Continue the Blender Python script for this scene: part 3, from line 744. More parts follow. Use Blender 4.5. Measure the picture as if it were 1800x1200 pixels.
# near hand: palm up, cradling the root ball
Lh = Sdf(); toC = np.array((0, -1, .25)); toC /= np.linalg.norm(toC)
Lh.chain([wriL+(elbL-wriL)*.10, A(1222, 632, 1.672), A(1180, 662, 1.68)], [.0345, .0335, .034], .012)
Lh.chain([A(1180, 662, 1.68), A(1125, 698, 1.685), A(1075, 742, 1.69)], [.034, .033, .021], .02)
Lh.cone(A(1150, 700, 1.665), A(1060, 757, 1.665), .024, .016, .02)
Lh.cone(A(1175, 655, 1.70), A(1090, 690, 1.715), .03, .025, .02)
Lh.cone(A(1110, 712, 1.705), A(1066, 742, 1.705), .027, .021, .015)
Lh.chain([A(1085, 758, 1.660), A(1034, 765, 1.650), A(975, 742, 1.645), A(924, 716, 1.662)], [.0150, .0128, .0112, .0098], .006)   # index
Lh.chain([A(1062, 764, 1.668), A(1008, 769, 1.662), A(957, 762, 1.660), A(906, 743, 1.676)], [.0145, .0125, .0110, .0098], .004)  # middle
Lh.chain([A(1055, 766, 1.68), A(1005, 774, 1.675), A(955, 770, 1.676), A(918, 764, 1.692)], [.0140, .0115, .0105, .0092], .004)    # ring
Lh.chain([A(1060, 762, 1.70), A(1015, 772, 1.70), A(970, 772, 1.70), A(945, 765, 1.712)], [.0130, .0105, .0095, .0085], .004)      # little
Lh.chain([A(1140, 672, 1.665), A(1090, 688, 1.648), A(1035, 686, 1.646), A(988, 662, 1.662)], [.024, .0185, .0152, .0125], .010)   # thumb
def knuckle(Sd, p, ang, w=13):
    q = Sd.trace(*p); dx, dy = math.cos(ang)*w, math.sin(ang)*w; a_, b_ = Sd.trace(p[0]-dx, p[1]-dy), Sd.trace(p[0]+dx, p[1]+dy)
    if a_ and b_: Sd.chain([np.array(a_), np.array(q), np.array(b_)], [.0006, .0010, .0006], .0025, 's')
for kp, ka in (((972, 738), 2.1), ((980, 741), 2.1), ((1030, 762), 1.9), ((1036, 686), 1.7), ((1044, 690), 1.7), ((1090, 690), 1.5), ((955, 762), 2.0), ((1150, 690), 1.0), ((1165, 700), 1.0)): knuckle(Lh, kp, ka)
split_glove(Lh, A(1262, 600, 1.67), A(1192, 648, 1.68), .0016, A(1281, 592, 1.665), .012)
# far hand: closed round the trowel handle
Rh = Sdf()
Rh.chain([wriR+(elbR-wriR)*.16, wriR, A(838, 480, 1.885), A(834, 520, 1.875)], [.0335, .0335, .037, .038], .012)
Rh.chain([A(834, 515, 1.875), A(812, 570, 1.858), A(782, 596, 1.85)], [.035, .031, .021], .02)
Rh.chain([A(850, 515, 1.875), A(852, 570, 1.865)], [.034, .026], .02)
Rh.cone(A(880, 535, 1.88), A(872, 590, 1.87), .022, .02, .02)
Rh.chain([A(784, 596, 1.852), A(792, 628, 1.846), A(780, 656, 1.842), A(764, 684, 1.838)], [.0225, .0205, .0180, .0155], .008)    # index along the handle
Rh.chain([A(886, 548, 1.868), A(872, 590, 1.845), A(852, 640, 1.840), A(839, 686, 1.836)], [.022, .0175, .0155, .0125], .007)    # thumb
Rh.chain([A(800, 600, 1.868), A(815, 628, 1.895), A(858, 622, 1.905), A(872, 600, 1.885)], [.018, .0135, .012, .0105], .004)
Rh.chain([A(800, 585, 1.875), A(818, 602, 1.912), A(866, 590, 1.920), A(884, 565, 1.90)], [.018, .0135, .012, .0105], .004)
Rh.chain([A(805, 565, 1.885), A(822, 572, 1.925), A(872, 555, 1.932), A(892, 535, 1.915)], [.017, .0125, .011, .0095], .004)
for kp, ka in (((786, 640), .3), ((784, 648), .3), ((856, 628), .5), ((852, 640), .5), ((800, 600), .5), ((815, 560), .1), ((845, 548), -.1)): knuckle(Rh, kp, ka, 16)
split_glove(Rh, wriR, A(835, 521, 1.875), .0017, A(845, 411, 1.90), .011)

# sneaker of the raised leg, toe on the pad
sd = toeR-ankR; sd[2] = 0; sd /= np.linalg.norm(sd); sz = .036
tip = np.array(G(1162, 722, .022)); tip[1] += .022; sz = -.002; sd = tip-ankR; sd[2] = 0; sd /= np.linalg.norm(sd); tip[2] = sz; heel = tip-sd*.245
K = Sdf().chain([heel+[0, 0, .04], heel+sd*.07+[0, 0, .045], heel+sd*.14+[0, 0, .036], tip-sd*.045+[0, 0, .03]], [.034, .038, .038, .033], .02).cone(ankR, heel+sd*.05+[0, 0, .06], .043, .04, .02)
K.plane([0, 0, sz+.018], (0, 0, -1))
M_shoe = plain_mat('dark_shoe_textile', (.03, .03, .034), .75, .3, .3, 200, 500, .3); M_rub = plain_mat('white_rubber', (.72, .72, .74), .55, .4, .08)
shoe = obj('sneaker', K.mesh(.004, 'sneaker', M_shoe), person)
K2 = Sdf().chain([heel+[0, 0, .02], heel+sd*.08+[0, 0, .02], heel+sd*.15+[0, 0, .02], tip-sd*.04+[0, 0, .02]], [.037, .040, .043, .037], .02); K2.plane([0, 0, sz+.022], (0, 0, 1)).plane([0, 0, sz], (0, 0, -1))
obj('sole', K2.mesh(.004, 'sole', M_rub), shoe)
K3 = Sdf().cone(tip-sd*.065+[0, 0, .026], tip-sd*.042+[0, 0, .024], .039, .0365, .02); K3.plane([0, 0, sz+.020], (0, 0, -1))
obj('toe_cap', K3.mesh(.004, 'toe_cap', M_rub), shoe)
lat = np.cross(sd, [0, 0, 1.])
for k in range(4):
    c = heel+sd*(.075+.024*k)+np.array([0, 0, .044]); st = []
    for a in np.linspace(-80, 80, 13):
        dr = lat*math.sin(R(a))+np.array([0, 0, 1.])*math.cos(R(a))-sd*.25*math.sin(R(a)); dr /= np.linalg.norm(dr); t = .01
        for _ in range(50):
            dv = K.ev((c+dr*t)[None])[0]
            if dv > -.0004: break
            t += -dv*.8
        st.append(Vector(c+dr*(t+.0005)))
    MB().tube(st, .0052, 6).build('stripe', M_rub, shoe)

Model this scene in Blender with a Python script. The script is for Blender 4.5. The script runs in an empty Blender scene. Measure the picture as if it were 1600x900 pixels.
····················
- **WORK TO COMPLETE**
Where a line above holds the string "this", show that line.

- **EXPECTED OUTPUT**
Continue the Blender Python script for this scene: part 3, from line 744. More parts follow. Use Blender 4.5. Measure the picture as if it were 1800x1200 pixels.
Model this scene in Blender with a Python script. The script is for Blender 4.5. The script runs in an empty Blender scene. Measure the picture as if it were 1600x900 pixels.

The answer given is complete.